Hypothesis: Let $E$ be a two-dimensional separable extension of $F$. Say $E = F[\alpha, \beta]$. Then $\exists \gamma \in E$ s.t. $E = F[\gamma]$. Note that the case for beyond two dimensions follows from this result via induction.
Proof:
Let $m_\alpha$ and $m_\beta$ be the minimal polynomials of $\alpha$ and $\beta$ respectively over $F$.
Let $\alpha_1, \ldots , \alpha_m$ be the (distinct) roots of $m_\alpha$ and $\beta_1, \ldots , \beta_n$ be the (distinct) roots of $m_\beta$.
Let $\gamma = \alpha + c \beta$ s.t. $\alpha + c\beta \ne \alpha_i + c\beta_j$ for all $(i,j) \ne (1,1)$. We can choose such a $c$ since the $a_i$ and the $b_j$ are distinct and $E$ is infinite (separable fields are always infinite).

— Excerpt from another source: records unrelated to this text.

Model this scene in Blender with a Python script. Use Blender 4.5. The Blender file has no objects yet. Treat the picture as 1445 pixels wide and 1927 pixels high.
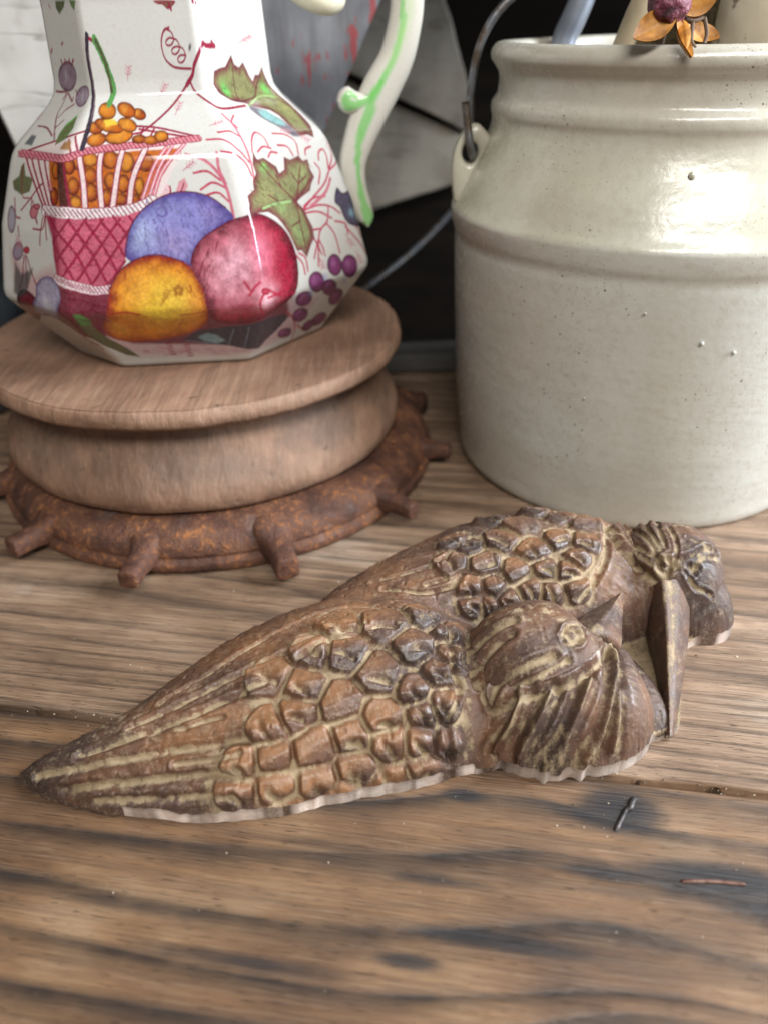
import bpy, math, random
import numpy as np

# ------------------------------------------------------------------ camera, world, lamps, exposure
scene = bpy.context.scene
PITCH = math.atan((1927 / 2 - 30) / 1450.0); ROLL = -0.025; CAM_H = 0.2
from mathutils import Matrix, Vector
_c, _s, _cp, _sp = math.cos(ROLL), math.sin(ROLL), math.cos(PITCH), math.sin(PITCH)
cam_data = bpy.data.cameras.new("camera"); cam = bpy.data.objects.new("camera", cam_data)
scene.collection.objects.link(cam); scene.camera = cam
right = (_c, _s * _sp, _s * _cp); up = (-_s, _c * _sp, _c * _cp); back = (0, -_cp, _sp)
cam.matrix_world = Matrix(((right[0], up[0], back[0], 0), (right[1], up[1], back[1], 0), (right[2], up[2], back[2], CAM_H), (0, 0, 0, 1)))
cam_data.sensor_fit = 'HORIZONTAL'; cam_data.sensor_width = 36; cam_data.lens = 36 * 1450 / 1445
cam_data.clip_start = 0.01; cam_data.clip_end = 20
cam_data.dof.use_dof = True; cam_data.dof.focus_distance = 0.26; cam_data.dof.aperture_fstop = 9

world = bpy.data.worlds.new("World"); scene.world = world; world.use_nodes = True
bg = world.node_tree.nodes["Background"]; bg.inputs[0].default_value = (1.0, 0.96, 0.90, 1); bg.inputs[1].default_value = 0.15

def area_lamp(name, loc, target, sx, sy, power, col):
    d = bpy.data.lights.new(name, 'AREA'); d.shape = 'RECTANGLE'; d.size = sx; d.size_y = sy; d.energy = power; d.color = col
    o = bpy.data.objects.new(name, d); scene.collection.objects.link(o); o.location = loc
    o.rotation_euler = (Vector(target) - Vector(loc)).to_track_quat('-Z', 'Y').to_euler()
    return o
area_lamp("window_light", (0.85, 0.20, 0.52), (0.0, 0.28, 0.06), 0.34, 0.75, 25.0, (0.86, 0.93, 1.0))
area_lamp("front_fill_light", (0.22, -0.78, 1.18), (0.0, 0.30, 0.05), 1.0, 0.34, 23.0, (1.0, 0.97, 0.92))  # broad frontal fill lamp, added without a known doorway

scene.view_settings.view_transform = 'Standard'; scene.view_settings.look = 'None'
scene.view_settings.exposure = 0.04; scene.view_settings.gamma = 1.0; scene.view_settings.use_curve_mapping = False

cy = scene.cycles
cy.max_bounces = 5; cy.diffuse_bounces = 3; cy.glossy_bounces = 2; cy.transmission_bounces = 2; cy.caustics_reflective = False; cy.caustics_refractive = False
cy.use_adaptive_sampling = True; cy.adaptive_threshold = 0.02

# ------------------------------------------------------------------ helpers
MM = 0.001
COL = scene.collection
rng = np.random.default_rng(7); random.seed(7)

def tag(o, label=None, cat=None, group=None, kind=None):
    if label: o["label"] = label
    if cat: o["category"] = cat
    if group: o["group"] = group
    if kind: o["kind"] = kind
    return o

def empty(name, loc=(0, 0, 0), label=None, cat=None, group=None, kind=None):
    o = bpy.data.objects.new(name, None); COL.objects.link(o); o.location = loc; o.empty_display_size = 0.01
    return tag(o, label, cat, group, kind)

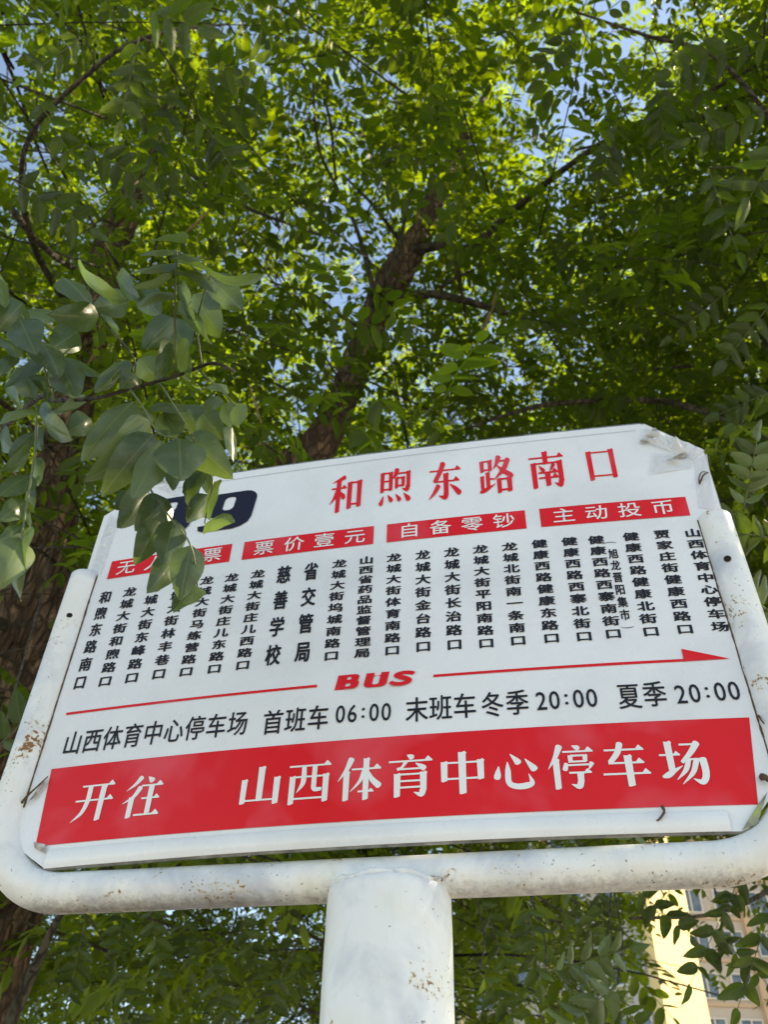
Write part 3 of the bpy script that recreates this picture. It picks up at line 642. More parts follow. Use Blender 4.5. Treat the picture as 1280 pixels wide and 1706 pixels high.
wire([(1166, 810, 0), (1172, 800, .004), (1180, 793, .002)], .0012)
wire([(1166, 810, 0), (1165, 802, .002), (1170, 791, .001), (1182, 792, .001)], .0008)
wire([(38, 1340, 0), (50, 1333, .004), (66, 1316, .003), (82, 1296, 0)], .0013)
wire([(1270, 1297, 0), (1276, 1303, .004), (1280, 1306, .002)], .003)
wire([(1264, 1196, .001), (1268, 1206, .003), (1275, 1212, .001)], .0009)

# ------------------------------------------------------------------ trees
def tree_root(name, loc, label):
    t = bpy.data.objects.new(name, None); col.objects.link(t); t.location = loc; return tag(t, label, 'tree')
def wood(name, root, pts, seg=14, m=None, k=8, wob=.10, parent=None):
    # pts: (px, py, depth, width in px) -> tapered limb ; or ('w', x, y, z, r)
    Q = []
    for p in pts:
        if p[0] == 'w': Q.append(np.array(p[1:], float))
        else: q = P(p[0], p[1], p[2]); Q.append(np.array([*q, p[3]*p[2]/F/2]))
    C = catmull(Q, k); V, Fc = tube_mesh(name, [c[:3] for c in C], [max(.0012, c[3]) for c in C], seg, True, None, wob)
    par = parent or root; o = link(name, pymesh(name, V, Fc, True), par, m or m_bark); o.location = -root.location
    return o, C
A = tree_root('scholar_tree', (P(-10, 1500, 2.75)[0], P(-10, 1500, 2.75)[1], 0), 'big rough-barked tree left of the sign, its leaning limb rising behind the board')
x0, y0 = A.location.x, A.location.y
trunkA, C1 = wood('trunk', A, [('w', x0-.14, y0-.05, 0, .27), ('w', x0-.11, y0-.02, .8, .20), (-52, 1600, 2.70, 190), (-22, 1400, 2.75, 195), (12, 1220, 2.82, 195), (42, 1060, 2.9, 170), (66, 930, 3.0, 112), (92, 800, 3.1, 78), (108, 730, 3.2, 66), (150, 560, 3.4, 60), (182, 420, 3.65, 56), (232, 300, 3.9, 36), (270, 215, 4.1, 28), (300, 60, 4.5, 24), (345, -120, 5.0, 18), (380, -400, 6, 12)], 72, m_bark, 22, .15)
limb, C2 = wood('limb', A, [(30, 1110, 2.85, 120), (150, 1000, 2.95, 112), (330, 890, 3.0, 104), (460, 815, 3.05, 98), (520, 755, 3.1, 66), (560, 690, 3.2, 52), (592, 610, 3.35, 47), (622, 535, 3.5, 49), (660, 455, 3.65, 55), (698, 395, 3.8, 44), (722, 340, 3.95, 34), (742, 305, 4.1, 34), (765, 250, 4.4, 22), (800, 180, 4.8, 14), (850, 60, 5.4, 10), (900, -80, 6.0, 5)], 64, m_bark, 22, .15)
BR = [[(640, 515, 3.5, 18), (690, 492, 3.45, 15), (735, 492, 3.4, 13), (800, 508, 3.35, 12), (870, 530, 3.3, 9), (960, 548, 3.2, 5)],
 [(672, 425, 3.7, 20), (730, 410, 3.6, 15), (785, 412, 3.5, 14), (850, 355, 3.5, 12), (930, 290, 3.5, 11), (1010, 235, 3.5, 10), (1120, 185, 3.4, 9), (1260, 110, 3.4, 6)],
 [(755, 412, 3.5, 9), (762, 450, 3.5, 8), (772, 500, 3.5, 6), (776, 530, 3.5, 3)],
 [(735, 480, 3.45, 8), (755, 465, 3.5, 6), (790, 450, 3.5, 4)],
 [(618, 510, 3.45, 12), (640, 470, 3.45, 10), (665, 410, 3.5, 8), (678, 350, 3.55, 6), (705, 240, 3.7, 3)],
 [(622, 490, 3.5, 9), (612, 440, 3.6, 8), (590, 370, 3.7, 7), (560, 310, 3.7, 6), (530, 240, 3.8, 5), (520, 120, 3.9, 4)],
 [(665, 400, 3.7, 8), (620, 340, 3.8, 6), (570, 290, 3.9, 4)],
 [(597, 545, 3.5, 7), (560, 520, 3.5, 6), (520, 490, 3.5, 5), (450, 470, 3.4, 3)],
 [(0, 80, 3.2, 6), (30, 150, 3.3, 6), (60, 240, 3.4, 5), (100, 330, 3.5, 4)],
 [(20, 350, 2.3, 12), (60, 400, 2.4, 11), (110, 440, 2.7, 10), (170, 470, 3.3, 12)],
 [(480, 800, 3.05, 14), (545, 775, 2.9, 10), (600, 760, 2.7, 6)],
 [(-60, 820, 2.6, 14), (20, 860, 2.8, 12), (60, 905, 3.0, 14)], [(-40, 640, 2.6, 10), (40, 700, 2.9, 9), (100, 760, 3.1, 10)],
 [(500, 100, 3.6, 4), (545, 180, 3.65, 5), (560, 300, 3.7, 5)], [(270, 230, 4.1, 10), (330, 300, 3.9, 8), (420, 350, 3.7, 6), (560, 400, 3.5, 3)]]
for b in BR: wood('branch', A, b, 8, m_twig, 6, .05)
for b in ([(415, 640, 2.5, 5), (440, 720, 2.5, 5), (452, 765, 2.5, 4)], [(405, 745, 2.5, 5), (440, 740, 2.5, 6), (475, 765, 2.5, 3)], [(420, 720, 2.5, 4), (450, 760, 2.5, 6)],
          [(832, 478, 3.3, 5), (815, 530, 3.3, 6), (790, 580, 3.3, 4)], [(370, 325, 3, 5), (340, 360, 3, 6), (300, 395, 3, 4)], [(108, 135, 2.9, 8), (125, 160, 2.9, 5)], [(100, 735, 3.0, 5), (150, 600, 3.0, 4), (180, 560, 3, 3)]):
    wood('dead_twig', A, [(*q[:3], q[3]*.65) for q in b], 6, m_dead, 4, .04)
B = tree_root('scholar_tree', (4.2, 2.1, 0), 'leafy tree on the right reaching thin dark branches over the sign')
wood('trunk', B, [('w', 4.2, 2.1, 0, .22), ('w', 4.15, 2.15, 1.6, .17), ('w', 4.0, 2.2, 3.0, .14), ('w', 3.6, 2.3, 4.6, .10), ('w', 3.3, 2.6, 6.4, .05), ('w', 3.2, 2.8, 8, .02)], 24, m_bark, 8, .12)
for b in ([('w', 4.05, 2.2, 2.7, .06), (1380, 700, 3.1, 16), (1240, 700, 3.0, 13), (1100, 668, 2.9, 11), (930, 672, 2.85, 9), (850, 690, 2.8, 7), (775, 715, 2.8, 4)],
          [('w', 3.7, 2.3, 4.4, .06), (1400, 330, 4.0, 14), (1270, 370, 3.8, 9), (1150, 420, 3.7, 7), (1000, 450, 3.6, 4)],
          [('w', 3.8, 2.2, 4.0, .05), (1380, 60, 4.0, 12), (1250, 160, 3.8, 9), (1120, 210, 3.6, 7), (960, 250, 3.6, 4)],
          [('w', 3.9, 2.2, 3.5, .05), (1400, 520, 3.4, 12), (1270, 590, 3.2, 9), (1150, 610, 3.1, 6), (1000, 620, 3.0, 4)],
          [(1100, 668, 2.9, 8), (1180, 690, 2.5, 6), (1260, 720, 2.2, 5), (1330, 760, 2.0, 5)],
          [('w', 4.1, 2.2, 2.4, .05), (1500, 1300, 2.6, 16), (1330, 1450, 2.3, 10), (1200, 1520, 2.2, 7), (1050, 1530, 2.1, 5)],
          [('w', 4.1, 2.2, 2.5, .04), (1420, 1000, 2.4, 10), (1270, 960, 2.1, 6)]):
    wood('branch', B, b, 8, m_twig, 6, .05)
for b in ([(830, 480, 3.4, 4), (800, 560, 3.4, 5)], [(1010, 270, 3.4, 4), (960, 290, 3.4, 3)], [(1110, 1390, 2.6, 3), (900, 1500, 2.4, 4), (880, 1560, 2.4, 3)]): wood('dead_twig', B, [(*q[:3], q[3]*.6) for q in b], 6, m_dead, 4, .04)
cX, cY = ground_xy(655, 1600, 9.3)
Cc = tree_root('scholar_tree', (cX, cY, 0), 'dark dense tree behind the sign post, filling the gap below the board')
wood('trunk', Cc, [('w', cX, cY, 0, .2), ('w', cX+.03, cY, 2, .15), ('w', cX-.05, cY, 4, .1), ('w', cX-.2, cY-.2, 7, .04)], 16, m_bark, 8, .12)
for b in ([('w', cX, cY, 2, .07), ('w', .9, 7.6, 3.0, .05), ('w', 2.6, 7.2, 3.8, .02)], [('w', cX, cY, 3, .06), ('w', -1.8, 7.6, 3.8, .04), ('w', -3.4, 7.0, 4.2, .02)], [('w', cX, cY, 1.9, .05), ('w', -1.4, 7, 2.4, .03), ('w', -2.2, 5.6, 2.8, .02)]): wood('branch', Cc, b, 8, m_twig, 6, .05)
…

Question1: Why do these two facts yield that such a $c$ exists?
To prove that $E = F[\gamma]$, it suffices to prove that $\beta \in F[\gamma]$, for then $\gamma - c\beta = \alpha \in F[\gamma]$ so that it would be clear $E = F[\gamma]$.
Let $K$ be a splitting field for both $m_\alpha$ and $m_\beta$.
Define $h(x) = m_\alpha(\gamma - cx) \in K[x]$.
We have that $\beta$ is a root of both $h,m_\beta$ in $K[x]$.
By choice of $c$, no other $\beta_j$ can be a root of $h$.
Then $\gcd(h, m_\beta) = (x - \beta)$ in $K[x]$.
Yet $h$ has coefficients in $F[\gamma]$ by construction.
Then $h$ and $m_\beta$ have $(x - \beta)$ as a divisor in in $F[\gamma][x]$.
Question 2: Why is this so?
Then $\beta \in F[\gamma]$ as desired.